**Set exercise**
Give the lines of the material verbatim, from the first line to the line with "S.camera = cam", including both.

**Data shown**
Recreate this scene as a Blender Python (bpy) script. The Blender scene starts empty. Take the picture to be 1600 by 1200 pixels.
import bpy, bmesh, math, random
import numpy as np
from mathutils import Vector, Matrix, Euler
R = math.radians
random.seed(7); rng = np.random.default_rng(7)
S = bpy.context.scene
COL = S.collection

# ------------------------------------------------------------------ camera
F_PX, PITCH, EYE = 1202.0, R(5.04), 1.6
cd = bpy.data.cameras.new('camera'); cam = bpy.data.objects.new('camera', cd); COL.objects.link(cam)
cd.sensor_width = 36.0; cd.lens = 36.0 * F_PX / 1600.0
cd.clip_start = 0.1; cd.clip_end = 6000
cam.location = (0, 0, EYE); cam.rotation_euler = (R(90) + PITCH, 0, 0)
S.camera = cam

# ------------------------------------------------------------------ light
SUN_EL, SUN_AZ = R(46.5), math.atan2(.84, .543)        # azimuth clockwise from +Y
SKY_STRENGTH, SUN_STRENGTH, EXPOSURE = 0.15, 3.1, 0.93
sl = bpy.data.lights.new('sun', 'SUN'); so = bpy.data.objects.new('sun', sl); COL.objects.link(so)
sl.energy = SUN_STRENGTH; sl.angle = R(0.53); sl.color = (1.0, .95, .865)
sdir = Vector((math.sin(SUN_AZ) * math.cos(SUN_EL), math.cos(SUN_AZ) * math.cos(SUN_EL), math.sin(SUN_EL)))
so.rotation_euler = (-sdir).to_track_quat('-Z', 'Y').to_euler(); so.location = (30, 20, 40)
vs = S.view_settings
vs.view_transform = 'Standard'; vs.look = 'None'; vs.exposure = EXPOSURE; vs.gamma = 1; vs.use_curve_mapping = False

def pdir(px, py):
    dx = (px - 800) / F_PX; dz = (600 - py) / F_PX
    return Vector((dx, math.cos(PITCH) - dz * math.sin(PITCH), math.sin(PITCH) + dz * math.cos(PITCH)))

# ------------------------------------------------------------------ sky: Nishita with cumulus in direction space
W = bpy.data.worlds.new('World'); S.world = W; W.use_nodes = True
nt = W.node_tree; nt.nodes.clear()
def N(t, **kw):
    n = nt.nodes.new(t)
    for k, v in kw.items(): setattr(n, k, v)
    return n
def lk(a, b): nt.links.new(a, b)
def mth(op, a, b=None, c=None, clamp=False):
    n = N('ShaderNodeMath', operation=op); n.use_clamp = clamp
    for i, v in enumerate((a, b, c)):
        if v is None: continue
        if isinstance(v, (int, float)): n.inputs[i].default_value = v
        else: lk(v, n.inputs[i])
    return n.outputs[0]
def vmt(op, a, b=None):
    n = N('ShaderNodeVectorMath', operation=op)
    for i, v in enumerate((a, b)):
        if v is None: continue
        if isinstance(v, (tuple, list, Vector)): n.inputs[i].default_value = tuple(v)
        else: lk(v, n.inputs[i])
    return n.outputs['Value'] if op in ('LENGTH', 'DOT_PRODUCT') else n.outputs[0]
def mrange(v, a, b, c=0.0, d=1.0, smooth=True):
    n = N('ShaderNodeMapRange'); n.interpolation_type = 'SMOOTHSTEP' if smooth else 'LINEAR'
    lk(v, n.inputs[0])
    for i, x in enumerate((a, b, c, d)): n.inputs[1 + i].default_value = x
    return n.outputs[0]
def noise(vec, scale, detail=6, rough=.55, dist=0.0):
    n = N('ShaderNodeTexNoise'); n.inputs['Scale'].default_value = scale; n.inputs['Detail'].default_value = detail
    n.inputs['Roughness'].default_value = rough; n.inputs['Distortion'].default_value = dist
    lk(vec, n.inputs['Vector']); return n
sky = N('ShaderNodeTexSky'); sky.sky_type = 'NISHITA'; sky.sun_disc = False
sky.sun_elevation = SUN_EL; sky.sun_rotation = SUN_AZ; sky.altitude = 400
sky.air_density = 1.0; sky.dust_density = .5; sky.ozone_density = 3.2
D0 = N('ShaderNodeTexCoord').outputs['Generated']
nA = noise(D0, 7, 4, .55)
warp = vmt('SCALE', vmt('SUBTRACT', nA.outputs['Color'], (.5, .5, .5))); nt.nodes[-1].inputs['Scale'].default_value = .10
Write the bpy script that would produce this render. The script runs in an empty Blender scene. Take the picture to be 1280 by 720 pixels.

**Full response**
Recreate this scene as a Blender Python (bpy) script. The Blender scene starts empty. Take the picture to be 1600 by 1200 pixels.
import bpy, bmesh, math, random
import numpy as np
from mathutils import Vector, Matrix, Euler
R = math.radians
random.seed(7); rng = np.random.default_rng(7)
S = bpy.context.scene
COL = S.collection

# ------------------------------------------------------------------ camera
F_PX, PITCH, EYE = 1202.0, R(5.04), 1.6
cd = bpy.data.cameras.new('camera'); cam = bpy.data.objects.new('camera', cd); COL.objects.link(cam)
cd.sensor_width = 36.0; cd.lens = 36.0 * F_PX / 1600.0
cd.clip_start = 0.1; cd.clip_end = 6000
cam.location = (0, 0, EYE); cam.rotation_euler = (R(90) + PITCH, 0, 0)
S.camera = cam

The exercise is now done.